Existing systems in nation-states, or incremental adaptations of existing systems, are fundamentally incompatible with both the short- and long-term needs of our EPs. Traditional protectors, such as law enforcement agencies, are increasingly ineffectual in the face of powerful commercial forces or international cybercriminals. Regional and even national security mechanisms are confined by the limits of their jurisdictions and thus are inherently ill-suited to confront the nebulous, anonymous, and often global threats to the EP’s integrity. Even the relevant legislation (where it exists) is inadequate and lags far behind technological progress. But perhaps most significantly, our own governmental agencies—the supposed guardians of our freedoms—are themselves frequently responsible for major transgressions on our privacies and other fundamental EP rights.


Consequently, a comprehensive solution to these problems cannot come in the form of minor adjustments to current systems; it cannot be established on the decaying foundations of outdated institutions or on foundations that were designed for completely different purposes. A fundamentally new approach is required.


To allow our EPs, as extensions of our beings, to become all that they can be and everything that we wish them to be, it is essential to consolidate their parts into conceptually unified bodies, each representing an individual. Moreover, these resulting entities need to be formally—legally and economically—independent from the people from whom they are derived. To achieve this, they should be established and recognized in dedicated state-like structures in which they possess a suitable set of citizen-like rights. To reflect the parallelism between these formalized consolidations of our EPs in their hosting environments and people in nation-states, we call the new entities humems in humem-states.

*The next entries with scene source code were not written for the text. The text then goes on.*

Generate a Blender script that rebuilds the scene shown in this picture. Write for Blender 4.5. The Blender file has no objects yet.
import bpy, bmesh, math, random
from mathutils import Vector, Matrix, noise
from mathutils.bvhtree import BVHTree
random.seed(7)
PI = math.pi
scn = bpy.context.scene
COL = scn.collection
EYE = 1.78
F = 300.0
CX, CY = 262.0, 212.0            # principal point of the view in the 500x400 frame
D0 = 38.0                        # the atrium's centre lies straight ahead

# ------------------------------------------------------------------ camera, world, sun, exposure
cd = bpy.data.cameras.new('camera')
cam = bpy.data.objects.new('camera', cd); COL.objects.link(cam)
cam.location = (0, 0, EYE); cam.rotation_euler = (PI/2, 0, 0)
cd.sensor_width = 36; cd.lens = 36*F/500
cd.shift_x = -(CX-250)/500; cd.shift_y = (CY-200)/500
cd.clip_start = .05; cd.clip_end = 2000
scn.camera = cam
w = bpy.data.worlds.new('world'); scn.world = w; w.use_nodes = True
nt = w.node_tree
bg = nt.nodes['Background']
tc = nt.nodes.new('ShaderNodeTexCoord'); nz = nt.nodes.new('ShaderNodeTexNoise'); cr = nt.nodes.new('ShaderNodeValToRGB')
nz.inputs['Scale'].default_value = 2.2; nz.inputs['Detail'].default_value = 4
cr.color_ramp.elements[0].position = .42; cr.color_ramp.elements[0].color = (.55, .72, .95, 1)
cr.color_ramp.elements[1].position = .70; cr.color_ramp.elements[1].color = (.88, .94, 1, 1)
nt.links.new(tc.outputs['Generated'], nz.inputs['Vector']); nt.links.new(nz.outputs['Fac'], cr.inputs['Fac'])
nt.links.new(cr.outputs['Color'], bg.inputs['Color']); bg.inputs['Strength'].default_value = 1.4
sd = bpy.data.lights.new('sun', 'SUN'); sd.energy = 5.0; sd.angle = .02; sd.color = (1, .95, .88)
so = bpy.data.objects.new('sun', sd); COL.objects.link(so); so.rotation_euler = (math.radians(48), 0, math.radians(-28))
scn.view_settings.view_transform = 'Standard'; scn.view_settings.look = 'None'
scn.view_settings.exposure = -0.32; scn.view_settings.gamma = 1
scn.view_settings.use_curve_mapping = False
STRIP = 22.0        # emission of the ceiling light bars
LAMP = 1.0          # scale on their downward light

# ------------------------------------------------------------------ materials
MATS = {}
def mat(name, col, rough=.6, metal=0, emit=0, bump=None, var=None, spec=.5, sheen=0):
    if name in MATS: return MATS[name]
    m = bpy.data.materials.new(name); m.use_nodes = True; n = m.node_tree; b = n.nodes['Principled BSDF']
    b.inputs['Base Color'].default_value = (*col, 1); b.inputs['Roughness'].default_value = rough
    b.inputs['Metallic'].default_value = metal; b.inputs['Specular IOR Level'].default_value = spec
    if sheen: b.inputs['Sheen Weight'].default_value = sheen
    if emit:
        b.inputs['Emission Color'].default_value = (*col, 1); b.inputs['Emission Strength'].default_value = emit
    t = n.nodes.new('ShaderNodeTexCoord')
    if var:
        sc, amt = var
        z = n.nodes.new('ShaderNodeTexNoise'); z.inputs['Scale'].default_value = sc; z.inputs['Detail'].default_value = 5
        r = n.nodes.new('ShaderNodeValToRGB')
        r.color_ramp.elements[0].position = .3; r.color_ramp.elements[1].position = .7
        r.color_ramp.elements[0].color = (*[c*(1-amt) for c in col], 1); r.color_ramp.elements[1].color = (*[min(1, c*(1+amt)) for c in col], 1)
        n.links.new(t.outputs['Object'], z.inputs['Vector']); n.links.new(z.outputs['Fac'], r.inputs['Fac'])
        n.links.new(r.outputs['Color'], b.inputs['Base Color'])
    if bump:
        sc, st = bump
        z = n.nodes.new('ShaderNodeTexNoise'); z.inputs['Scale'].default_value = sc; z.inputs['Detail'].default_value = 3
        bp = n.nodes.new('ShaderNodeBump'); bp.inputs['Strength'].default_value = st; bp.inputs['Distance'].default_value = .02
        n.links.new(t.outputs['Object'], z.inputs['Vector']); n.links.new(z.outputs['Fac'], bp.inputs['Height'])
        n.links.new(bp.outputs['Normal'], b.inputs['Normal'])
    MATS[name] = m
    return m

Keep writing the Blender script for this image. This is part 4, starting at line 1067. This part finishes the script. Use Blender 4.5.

Only a dedicated state-like system can ensure the continuance of environment and consistency of purpose that are needed for our humems’ long-term welfare; only a competent and well-funded government-like administration can counterbalance the EP-related interests of corporations and nation-states, and counteract the threats to the EP that come from nefarious individuals and groups; and only a customized state-like economic and legal environment can allow us and our humems to own and benefit from the immense value that they generate.


The Humem State Foundation—hosted within the United States of America—comprises the interim form of the first such state.